The line, “I want an America that relies on its own ingenuity and innovation – not the Saudi royal family.” was also pretty shrewd. This section papers over some tricky foreign policy tradeoffs, like exactly how he would get our allies to contribute to Iraq, but I will say this — the speech convinced me that Kerry gets the fact that this election is about foreign policy and the war on terror.

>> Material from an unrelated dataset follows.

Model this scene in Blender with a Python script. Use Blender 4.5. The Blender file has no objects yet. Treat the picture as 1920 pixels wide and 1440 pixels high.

So where do I stand on the fence? I promised Tyler Cowen I’d start assigning a probability of which side of the fence I’d land. At this point, if p = (probability of voting for Kerry), then my p = .54. THE MORNING AFTER: James Joyner has a nice collection of links. Matthew Yglesias is just as pissed as I am about Kerry’s crap rhetoric on outsourcing — Robert Tagorda even more so. Robert Hochman was thoroughly underwhelmed — Virginia Postrel even more so. The parts of Kerry’s speech that appealed to me were the parts that made the same criticisms of the Bush administration that I’ve made in the past. I can’t say the speech made me want to vote for Kerry anymore than I did before the speech — but those sections reminded me why I’m not too thrilled with the Bush administration at the moment. LAST UPDATE: Will Saletan seems to be channeling me this week — or vice versa, as he makes a similar point about Kerry’s speech:

The power of the speech, reflected in a deafening series of ovations that consumed the FleetCenter tonight, came not from Kerry’s biography or the themes he brought to the campaign two years ago. It came from his expression of widespread, pent-up outrage at the offenses of the Bush administration…. In his determination to unite the right, Bush hasn’t just united the left. He has lost the center. Look at last week’s New York Times/CBS News poll of registered voters. “Do you think the result of the war with Iraq was worth the loss of American life and other costs of attacking Iraq or not?” Fifty-nine percent say it was not. “Which do you think is a better way to improve the national economy—cutting taxes or reducing the federal budget deficit?” Fifty-eight percent say reducing the deficit. “When it comes to regulating the environmental and safety practices of business, do you think the federal government is doing enough, should it do more, or should it do less?” Fifty-nine percent say more. One more Bush voter on the right, balanced by one more Kerry voter on the left, plus the tilting of one more voter in the middle toward Kerry, is a net loss for the president. That’s the lesson of this administration, this election, and this convention. Kerry doesn’t have to write any good lines. He just has to read them.